Force Publique

CONCLUSION

Annette WIEVIORKA
Directrice de recherche au CNRS, Paris I -IRICE

La photographie du gendarme, censurée dans « Nuit et Brouillard », est devenue un double symbole : celui de la collaboration d’État ; celui de l’occultation de la collaboration d’État. Comme souvent en histoire, les démêlés d’Alain Resnais avec la censure sont infiniment plus complexes que la caricature retenue par l’opinion, et Sylvie Lindeperg(1) explique de façon convaincante comment « l’affaire du gendarme » n’en fut pas une en 1956. Elle ne le devint qu’au début des années 80.

Jusqu’à ces dernières années, il était impossible d’évoquer la gendarmerie, ou les gendarmes pendant l’Occupation autrement qu’en noir et blanc. Pour certains, les gendarmes étaient tous résistants, avaient aidé au sauvetage de juifs ou de résistants, rejoint les maquis ; pour d’autres, tous collaborateurs, servant fidèlement l’État français conformément à l’ordre de leurs chefs, complices de la répression et de la persécution nazies. Les archives de la gendarmerie conservées au Blanc, dans l’Indre, étaient certes accessibles, mais faute de classement, d’inventaires, d’archivistes qualifiées, pratiquement inutilisables. Nous en avions fait l’expérience lorsque nous les visitâmes dans le cadre des travaux de la Mission sur la Spoliation des biens des Juifs de France, en 1998. Nous cherchions à mieux comprendre qui étaient les gendarmes qui gardaient Drancy et leur attitude face aux détenus. Certes, nous y avions trouvé certaines informations. Mais « l’état des fonds, écrivions-nous dans notre rapport, rend difficile leur consultation »(2).

En moins de dix ans, la situation s’est modifiée de façon impressionnante. Les communications présentées attestent d’abord l’ouverture d’un chantier, rendue possible par l’immense travail accompli dans l’organisation des archives et leur communication ; ensuite le respect absolu de la liberté du chercheur tangible non seulement dans le contenu des textes ici présenté mais aussi dans le ton employé pour les écrire où perce, selon les auteurs, empathie pour les gendarmes ou antipathie pour les forces de l’ordre.
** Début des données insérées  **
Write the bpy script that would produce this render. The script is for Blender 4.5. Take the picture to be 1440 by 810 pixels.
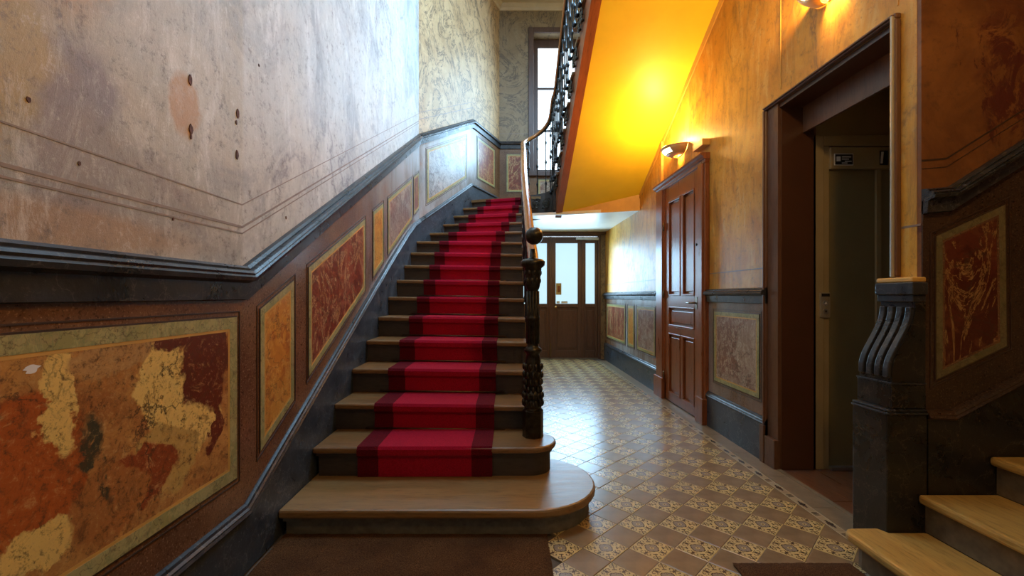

Ainsi, la gamme des questions abordées est très large, du rôle de la garde mobile pendant la campagne de 1939-40 (Aziz Saït) à celle à laquelle nul n’avait songé : y avait-il des gendarmes définis comme juifs par la double législation de l’occupant et de Vichy ? Benoît Haberbusch a retrouvé la poignée de gendarmes juifs, analysé « l’implacable mécanique » de leur exclusion, tracé leur destin. Certaines études prennent pour cadre le département (La Côte-d’Or pour Emmanuel Chevet, les Alpes-Maritimes pour Rémi-Numa Stevelberg) ou les régions de refuge (François Boulet). Les thématiques elles aussi sont variées, de la répression du marché noir au passage au maquis. La tranche chronologique elle aussi déborde les années de guerre. En amont pour ceux qui sont sensibles à la continuité dans les missions de répression, mais surtout en aval, posant la question controversée de la profondeur de l’épuration.
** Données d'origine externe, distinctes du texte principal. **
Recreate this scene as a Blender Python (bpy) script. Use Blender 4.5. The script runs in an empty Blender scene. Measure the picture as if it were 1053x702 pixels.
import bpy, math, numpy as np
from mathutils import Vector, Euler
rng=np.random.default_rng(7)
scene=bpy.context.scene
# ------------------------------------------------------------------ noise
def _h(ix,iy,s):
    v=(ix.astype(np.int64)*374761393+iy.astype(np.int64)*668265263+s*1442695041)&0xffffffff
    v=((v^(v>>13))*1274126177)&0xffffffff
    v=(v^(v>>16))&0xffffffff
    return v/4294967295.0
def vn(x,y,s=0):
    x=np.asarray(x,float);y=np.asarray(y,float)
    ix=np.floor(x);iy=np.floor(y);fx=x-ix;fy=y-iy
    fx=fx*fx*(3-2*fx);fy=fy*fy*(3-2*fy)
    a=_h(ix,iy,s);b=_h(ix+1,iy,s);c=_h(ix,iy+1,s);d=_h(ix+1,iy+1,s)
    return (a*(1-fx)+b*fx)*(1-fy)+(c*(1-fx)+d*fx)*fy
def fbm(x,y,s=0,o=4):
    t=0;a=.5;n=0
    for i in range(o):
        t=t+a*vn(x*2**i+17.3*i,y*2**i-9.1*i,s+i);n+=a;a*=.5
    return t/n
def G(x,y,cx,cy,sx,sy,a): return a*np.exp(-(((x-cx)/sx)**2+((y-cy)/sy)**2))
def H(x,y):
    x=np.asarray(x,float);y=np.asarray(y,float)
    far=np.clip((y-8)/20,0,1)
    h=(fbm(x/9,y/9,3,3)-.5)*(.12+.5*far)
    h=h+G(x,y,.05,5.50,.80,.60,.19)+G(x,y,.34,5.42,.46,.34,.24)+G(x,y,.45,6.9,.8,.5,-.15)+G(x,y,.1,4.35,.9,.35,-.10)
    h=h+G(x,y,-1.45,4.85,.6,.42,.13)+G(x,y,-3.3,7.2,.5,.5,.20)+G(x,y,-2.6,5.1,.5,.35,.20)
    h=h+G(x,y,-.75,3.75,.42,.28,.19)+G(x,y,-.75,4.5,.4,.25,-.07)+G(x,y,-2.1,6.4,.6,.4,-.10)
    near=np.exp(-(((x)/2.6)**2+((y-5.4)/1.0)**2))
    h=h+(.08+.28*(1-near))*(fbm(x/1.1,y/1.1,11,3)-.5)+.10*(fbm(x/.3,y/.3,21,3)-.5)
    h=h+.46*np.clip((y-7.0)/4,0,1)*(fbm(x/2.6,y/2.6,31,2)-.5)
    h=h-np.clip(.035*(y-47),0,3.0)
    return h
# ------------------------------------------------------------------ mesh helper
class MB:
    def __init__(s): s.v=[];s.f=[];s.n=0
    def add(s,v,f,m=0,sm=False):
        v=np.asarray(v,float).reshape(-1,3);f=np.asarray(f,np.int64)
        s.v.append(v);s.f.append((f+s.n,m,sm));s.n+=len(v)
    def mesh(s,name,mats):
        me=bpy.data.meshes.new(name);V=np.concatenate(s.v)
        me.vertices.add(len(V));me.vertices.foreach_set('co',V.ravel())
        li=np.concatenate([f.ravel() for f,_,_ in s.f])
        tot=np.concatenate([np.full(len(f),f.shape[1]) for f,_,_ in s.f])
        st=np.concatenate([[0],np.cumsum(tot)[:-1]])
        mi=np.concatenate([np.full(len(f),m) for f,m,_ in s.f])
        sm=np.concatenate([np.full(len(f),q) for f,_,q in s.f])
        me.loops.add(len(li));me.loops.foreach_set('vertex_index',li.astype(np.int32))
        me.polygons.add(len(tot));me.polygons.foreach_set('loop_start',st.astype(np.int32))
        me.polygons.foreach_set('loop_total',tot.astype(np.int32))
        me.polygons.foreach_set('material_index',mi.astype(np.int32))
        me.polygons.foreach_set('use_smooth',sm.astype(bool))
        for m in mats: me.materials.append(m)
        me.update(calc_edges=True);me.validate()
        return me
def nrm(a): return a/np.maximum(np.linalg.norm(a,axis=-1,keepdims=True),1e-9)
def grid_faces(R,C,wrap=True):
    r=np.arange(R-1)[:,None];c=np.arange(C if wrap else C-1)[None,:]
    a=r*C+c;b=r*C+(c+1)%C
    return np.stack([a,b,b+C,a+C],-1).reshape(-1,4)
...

Les débuts de l’étude « scientifique » de la gendarmerie pendant les années noires, sans tabous ni a priori, sont donc prometteurs. Les années qui viennent verront sans aucun doute plusieurs thèses arriver à soutenance. Les études locales ou régionales seront suivies de synthèses nationales et de comparaison avec d’autres pays. Suggérons quelques pistes, non signalées lors de cette journée pionnière. À la gendarmerie a été dévolue la garde des camps. Toutes les études sur l’internement la mentionne. Mais il manque encore une étude exhaustive sur la question. La gendarmerie était une arme uniquement masculine. Les chercheurs sont à leur tour tous de sexe masculin. Cela n’interdit probablement pas de réfléchir au rôle des femmes de gendarmes puisqu’une des caractéristiques de la profession est de vivre en famille et en caserne. Cela apporterait beaucoup à la compréhension des mentalités.

(1) Sylvie Lindeperg, Nuit et Brouillard. Un film dans l’histoire, Odile Jacob, 2007, pp. 143-156.

(2) Annette Wieviorka, Les Biens des internés des camps de Drancy, Pithiviers et Beaune-la-Rolande, La Documentation française, 2000, p. 44.